O mundo rico enfrenta uma escalada preocupante da dívida pública, levantando sérias preocupações sobre um potencial surto inflacionário e a sustentabilidade fiscal. Em diversas nações desenvolvidas, as finanças públicas se encontram em estado crítico, com níveis de endividamento que superam 110% do PIB, patamar não visto desde o período pós-guerras napoleônicas.

Países como a França lutam para controlar suas contas, com propostas de adiamento de reformas previdenciárias para tentar restaurar a sanidade orçamentária. No Japão, a classe política cogita aumentos expressivos de gastos, mesmo diante de um endividamento já elevado. A Grã-Bretanha se vê compelida a elevar impostos para sanar um Déficit orçamentário considerável, após o abandono de reformas na previdência social. Nos Estados Unidos, o déficit fiscal expressivo, em torno de 6% do PIB, corre o risco de se aprofundar com propostas de novos cortes de impostos.
O Desafio do Equilíbrio Fiscal em Nações Desenvolvidas
Manter as finanças públicas sob controle em um cenário de pressões crescentes torna-se um desafio hercúleo. O aumento contínuo das contas de juros e os gastos crescentes com Defesa e previdência social, impulsionados pelo envelhecimento da população e demandas eleitorais, exercem uma pressão orçamentária significativa. Aumentos de impostos, por outro lado, enfrentam forte resistência política e social.
Na Europa, a carga tributária já é elevada, enquanto nos Estados Unidos, elevações fiscais são frequentemente vistas como um caminho para a derrota eleitoral. Historicamente, apenas o Canadá, a partir da década de 1990, conseguiu uma redução substancial da dívida pública através de cortes de gastos. Contudo, a atual conjuntura política e social torna improvável a repetição desse feito.
Inteligência Artificial e o Dilema da Dívida Pública
A expectativa de que o crescimento impulsionado pela inteligência artificial (IA) possa aliviar as escolhas orçamentárias difíceis se mostra, em grande parte, uma ilusão. Embora a IA prometa ganhos de produtividade, o aumento dos gastos com infraestrutura tecnológica e o crescimento da demanda por serviços básicos tendem a elevar as taxas de juros.

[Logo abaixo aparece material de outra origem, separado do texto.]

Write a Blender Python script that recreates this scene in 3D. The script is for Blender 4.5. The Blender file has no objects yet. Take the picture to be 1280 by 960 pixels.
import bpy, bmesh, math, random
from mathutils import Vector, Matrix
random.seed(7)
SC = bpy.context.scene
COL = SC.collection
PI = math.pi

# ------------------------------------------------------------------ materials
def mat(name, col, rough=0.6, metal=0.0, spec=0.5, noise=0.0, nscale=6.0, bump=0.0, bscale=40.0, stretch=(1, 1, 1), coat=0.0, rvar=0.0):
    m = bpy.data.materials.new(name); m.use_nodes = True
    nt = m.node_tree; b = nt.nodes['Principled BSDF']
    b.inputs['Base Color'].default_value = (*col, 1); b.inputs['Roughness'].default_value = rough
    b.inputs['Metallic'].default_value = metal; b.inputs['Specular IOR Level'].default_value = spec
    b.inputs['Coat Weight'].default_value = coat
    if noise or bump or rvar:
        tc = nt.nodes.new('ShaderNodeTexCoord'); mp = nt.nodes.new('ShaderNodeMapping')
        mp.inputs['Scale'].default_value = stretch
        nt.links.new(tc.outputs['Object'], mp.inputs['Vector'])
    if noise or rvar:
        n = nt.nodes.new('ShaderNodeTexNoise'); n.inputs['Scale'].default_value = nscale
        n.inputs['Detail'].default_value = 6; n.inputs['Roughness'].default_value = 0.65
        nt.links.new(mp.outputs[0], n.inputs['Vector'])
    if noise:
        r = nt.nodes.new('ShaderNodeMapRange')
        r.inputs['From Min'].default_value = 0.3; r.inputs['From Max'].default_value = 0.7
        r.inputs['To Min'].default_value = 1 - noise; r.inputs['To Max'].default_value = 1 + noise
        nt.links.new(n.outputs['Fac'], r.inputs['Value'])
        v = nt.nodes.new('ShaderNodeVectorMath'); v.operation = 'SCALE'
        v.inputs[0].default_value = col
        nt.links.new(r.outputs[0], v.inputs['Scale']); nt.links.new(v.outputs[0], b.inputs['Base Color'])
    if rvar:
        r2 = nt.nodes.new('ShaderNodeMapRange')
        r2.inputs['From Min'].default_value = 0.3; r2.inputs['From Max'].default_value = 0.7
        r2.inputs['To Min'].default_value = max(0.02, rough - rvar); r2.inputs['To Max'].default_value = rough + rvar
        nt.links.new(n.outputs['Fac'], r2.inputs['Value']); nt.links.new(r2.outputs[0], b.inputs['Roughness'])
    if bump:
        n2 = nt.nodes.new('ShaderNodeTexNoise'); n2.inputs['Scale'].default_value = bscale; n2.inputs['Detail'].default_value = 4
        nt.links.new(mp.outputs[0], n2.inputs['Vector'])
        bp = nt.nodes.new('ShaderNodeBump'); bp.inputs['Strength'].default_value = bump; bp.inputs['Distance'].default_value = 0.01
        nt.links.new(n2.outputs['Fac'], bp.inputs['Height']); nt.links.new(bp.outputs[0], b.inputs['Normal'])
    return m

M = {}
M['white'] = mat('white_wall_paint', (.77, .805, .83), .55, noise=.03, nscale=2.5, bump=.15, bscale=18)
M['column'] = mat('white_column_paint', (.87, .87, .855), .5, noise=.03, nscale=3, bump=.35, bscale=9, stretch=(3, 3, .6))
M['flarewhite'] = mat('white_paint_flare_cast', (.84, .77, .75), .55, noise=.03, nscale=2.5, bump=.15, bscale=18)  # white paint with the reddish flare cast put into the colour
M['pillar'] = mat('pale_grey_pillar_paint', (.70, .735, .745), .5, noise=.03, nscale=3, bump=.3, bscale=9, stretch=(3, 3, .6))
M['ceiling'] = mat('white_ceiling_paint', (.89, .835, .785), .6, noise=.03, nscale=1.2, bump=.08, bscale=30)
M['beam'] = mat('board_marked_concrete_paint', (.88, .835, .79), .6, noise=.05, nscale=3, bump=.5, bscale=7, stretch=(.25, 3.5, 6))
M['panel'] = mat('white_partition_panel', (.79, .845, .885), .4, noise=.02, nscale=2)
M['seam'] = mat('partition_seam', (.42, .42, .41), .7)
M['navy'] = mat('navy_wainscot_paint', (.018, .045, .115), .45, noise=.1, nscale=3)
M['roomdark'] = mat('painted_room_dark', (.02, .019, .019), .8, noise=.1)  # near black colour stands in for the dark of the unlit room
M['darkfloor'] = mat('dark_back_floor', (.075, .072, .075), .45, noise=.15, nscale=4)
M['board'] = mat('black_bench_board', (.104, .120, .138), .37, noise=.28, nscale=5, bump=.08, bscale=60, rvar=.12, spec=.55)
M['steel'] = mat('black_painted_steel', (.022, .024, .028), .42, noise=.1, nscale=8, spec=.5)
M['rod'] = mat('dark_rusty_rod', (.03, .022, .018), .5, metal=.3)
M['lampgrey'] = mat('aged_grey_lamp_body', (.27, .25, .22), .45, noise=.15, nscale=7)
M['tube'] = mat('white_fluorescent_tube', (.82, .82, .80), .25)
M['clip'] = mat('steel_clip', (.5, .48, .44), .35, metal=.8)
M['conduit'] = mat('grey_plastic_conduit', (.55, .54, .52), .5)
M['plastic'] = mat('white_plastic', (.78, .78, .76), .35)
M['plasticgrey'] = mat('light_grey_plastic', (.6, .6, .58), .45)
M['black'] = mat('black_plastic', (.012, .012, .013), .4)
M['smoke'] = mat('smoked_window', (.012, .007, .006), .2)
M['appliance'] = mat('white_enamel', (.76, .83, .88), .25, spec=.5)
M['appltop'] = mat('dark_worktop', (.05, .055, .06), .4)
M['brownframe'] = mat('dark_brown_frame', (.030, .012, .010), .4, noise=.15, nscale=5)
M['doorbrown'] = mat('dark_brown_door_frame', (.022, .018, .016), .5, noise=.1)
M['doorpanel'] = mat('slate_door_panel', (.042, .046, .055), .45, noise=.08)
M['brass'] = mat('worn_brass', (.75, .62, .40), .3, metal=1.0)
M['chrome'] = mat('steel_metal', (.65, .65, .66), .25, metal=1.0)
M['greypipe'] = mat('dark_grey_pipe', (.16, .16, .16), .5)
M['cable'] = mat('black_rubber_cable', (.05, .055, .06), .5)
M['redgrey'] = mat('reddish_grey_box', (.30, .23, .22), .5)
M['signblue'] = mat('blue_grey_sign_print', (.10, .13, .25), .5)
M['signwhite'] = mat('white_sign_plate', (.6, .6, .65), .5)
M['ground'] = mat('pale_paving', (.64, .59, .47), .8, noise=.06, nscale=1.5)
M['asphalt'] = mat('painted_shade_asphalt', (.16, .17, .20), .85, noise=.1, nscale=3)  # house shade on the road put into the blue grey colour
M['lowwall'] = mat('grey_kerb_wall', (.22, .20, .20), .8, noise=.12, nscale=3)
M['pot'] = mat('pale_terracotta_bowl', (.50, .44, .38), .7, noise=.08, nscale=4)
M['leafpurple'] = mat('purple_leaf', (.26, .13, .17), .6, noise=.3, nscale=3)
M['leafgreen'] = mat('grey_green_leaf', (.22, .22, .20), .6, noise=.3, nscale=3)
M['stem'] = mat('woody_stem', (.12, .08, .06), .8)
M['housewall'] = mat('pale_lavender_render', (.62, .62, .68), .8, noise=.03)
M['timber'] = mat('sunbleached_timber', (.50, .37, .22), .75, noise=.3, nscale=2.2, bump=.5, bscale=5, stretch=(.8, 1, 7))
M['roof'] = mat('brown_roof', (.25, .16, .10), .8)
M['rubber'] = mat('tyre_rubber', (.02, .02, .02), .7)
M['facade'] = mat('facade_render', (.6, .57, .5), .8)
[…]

Isso, por sua vez, encarece o serviço da dívida existente e pode neutralizar os benefícios fiscais de um crescimento econômico mais rápido.
O cenário sugere que governos podem recorrer à inflação e à repressão financeira como mecanismos para reduzir o valor real de suas dívidas elevadas, uma estratégia já observada nas décadas posteriores à Segunda Guerra Mundial. A estrutura para tal abordagem já está sendo montada em bancos centrais, com potencial influência nos mercados de títulos. Figuras populistas já demonstram inclinação a enfraquecer a autonomia dessas instituições, minando defesas contra a inflação.
Riscos da Inflação e a Fragilização do Contrato Social
A inflação, embora impopular, não requer apoio político para se manifestar e pode surgir quando governos adotam políticas econômicas insustentáveis. Seus efeitos redistribuem a riqueza de forma arbitrária, prejudicando credores, poupadores e aqueles com contratos e salários fixos. Esse fenômeno, descrito por John Maynard Keynes como uma “reorganização arbitrária da riqueza”, pode agravar outras transferências de riqueza já em curso, como as decorrentes do avanço da IA no mercado de trabalho e da herança geracional.
Essa instabilidade nas fortunas pode fragilizar a classe média e desestabilizar o contrato social. A experiência de países como a Argentina demonstra como a inflação crônica pode transformar economias prósperas em nações de renda média em constante crise. O aviso, antes direcionado a mercados emergentes, agora se volta para as economias mais ricas do mundo.
O Caminho para a Estabilidade: Prudência ou Ruína?
A trajetória futura do mundo rico está em uma bifurcação. Uma opção é a prudência fiscal, que pode ser reintroduzida por governos que, diante da crise orçamentária, busquem a estabilidade e a solidez monetária, ecoando a ortodoxia de líderes como Ronald Reagan e Margaret Thatcher. A defesa da moeda sólida como pilar do pacto entre Estado e cidadão, e a credibilidade dos bancos centrais independentes, são fundamentais nesse cenário.
A alternativa, no entanto, é a ruína, com economias mergulhando no caos. Uma coalizão de poupadores e detentores de títulos se oporá à inflação, e o desenrolar dessa disputa entre mercados de títulos e políticos determinará o curso. Se o mundo emergir com dívidas menores e uma maior consciência sobre os perigos do endividamento excessivo, uma renovação será possível. Caso contrário, as principais economias globais podem enfrentar um futuro de instabilidade.